When bond investors take more of a risk, the market compensates them with a higher return. If it didn’t, they would tend to buy a safer bond. So the main reason longer dated bond yields are higher than yields on shorter dated bonds is because longer dated bonds are riskier.
The price of bonds rises and falls with interest rates. When interest rates go up, the value of bonds goes down. If a government bond pays 9 percent when it is issued (you wish!), it pays out $90 a year for each $1,000 bond. However, what if new bonds are issued that pay 10 percent? The new bond would pay out $100 each year for a $1,000 bond.
The price of the old 9 percent bond would go down. Other factors affect its price, but in theory, its price would sink to $900. In other words, the value of the 9 percent bond will drop until it yields about 10 percent, and $90 is 10 percent of $900. When the bond reaches maturity, the investor will still be paid back his or her $1,000, but meanwhile the bond is worth less, because it pays less.
Long-term bonds drop more, because an investor is stuck with an inferior payout for a longer period. A debt instrument that will mature in one year or less, though, is essentially unaffected by an interest rate change, because the investor is about to be paid back. A twenty year bond, however, will pay less interest than the new bond for nineteen more years. It is the risk of this drop in value caused by a rise in interest rates that causes the long bond to pay more interest.
Incidentally, a drop in interest rates would cause the value of an old bond to rise. Old bonds that pay more interest than current bonds sell at a premium, that is, at higher prices than they originally cost.
Inflation
There are other factors that make longer dated bonds risky. Inflation damages the value of bonds, because the interest they pay out stays the same, while the prices of things that the interest will buy rise. A longer bond has more time to lose value through inflation.

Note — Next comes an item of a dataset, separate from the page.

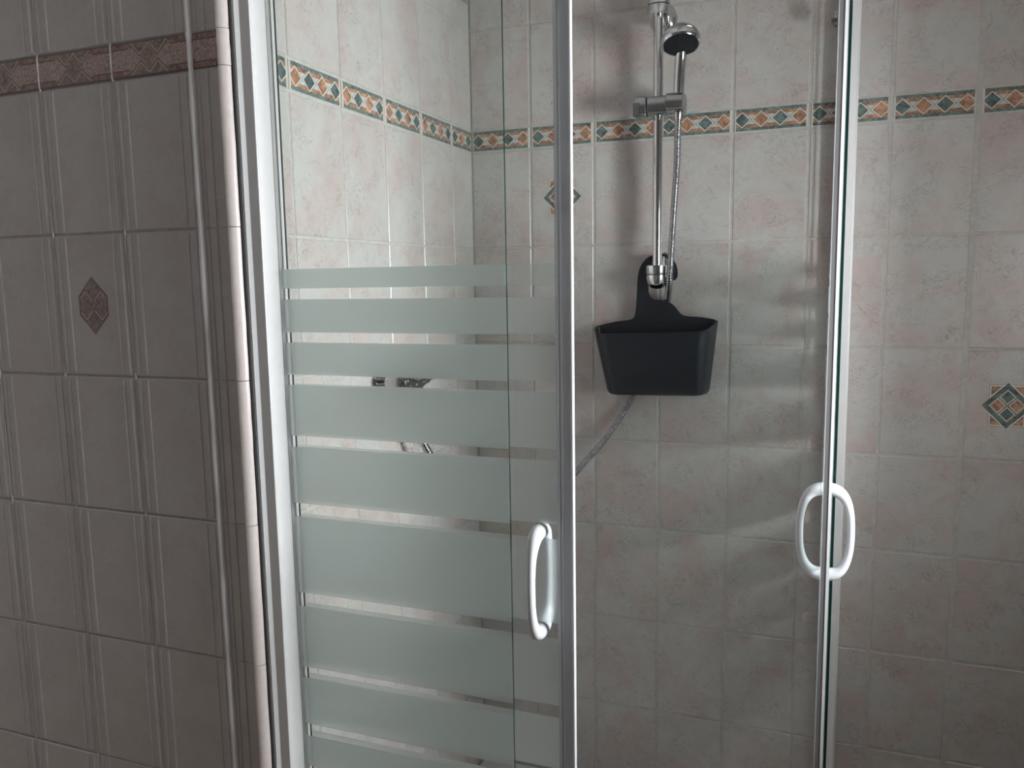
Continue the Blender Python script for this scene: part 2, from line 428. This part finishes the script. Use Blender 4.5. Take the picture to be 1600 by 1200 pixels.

On the other hand, in deflation, as occurred during the Great Depression, the value of a bond would rise instead. However, inflation has been a fact of life for some time now, and this fact is reflected in the yield of long bonds.
Event risk
Longer term bonds are also riskier because there is more time for something to happen to the issuer. The U.S. government is good for its bonds, because it has the power to tax, but some corporations might not be around in ten or twenty years. So investors demand higher yields to compensate them for this long term risk of some unforeseen event.
Even sturdy companies pay higher interest to compensate for being riskier than government bonds. They issue corporate bonds, and they pay more interest than the government. New or apparently unstable corporations can pay quite a bit more.
However, when corporations borrow for very brief periods of time, the market considers that it is unlikely that anything will go wrong so soon. Short term interest rates for corporate borrowers are therefore lower than those on their longer term bonds, just as short term government yields are lower.
The yield curve
It is possible to chart the interest rates of bonds. When the yields of bonds of different maturity dates are plotted on a graph, the result is called a yield curve. Normally, the yield curve slopes upward, because shorter dated bonds pay less interest than longer maturities.
However, in some circumstances, longer dated bonds can pay less than current bonds. Investors may anticipate deflation. They may expect high unemployment in the future. The Federal Reserve Board can attempt to change the shape of the curve. Many things can cause the yield curve to invert, but generally an inverted curve is taken as a warning that investors anticipate a recession. That does not mean one will come.
Normally, though, longer dated bonds pay more, because they are more vulnerable to changes in interest rates. Inflation can have a stronger effect on long bonds’ value, and there is more time for something to happen that will cause an investor to lose money.
Investors must consider all these factors and balance their portfolios. Many investors end up with a mix of different maturities, sometimes arranged as a bond ladder of regularly spaced repayments. There is safety in shorter bonds, but seductively higher income in longer dated bond yields.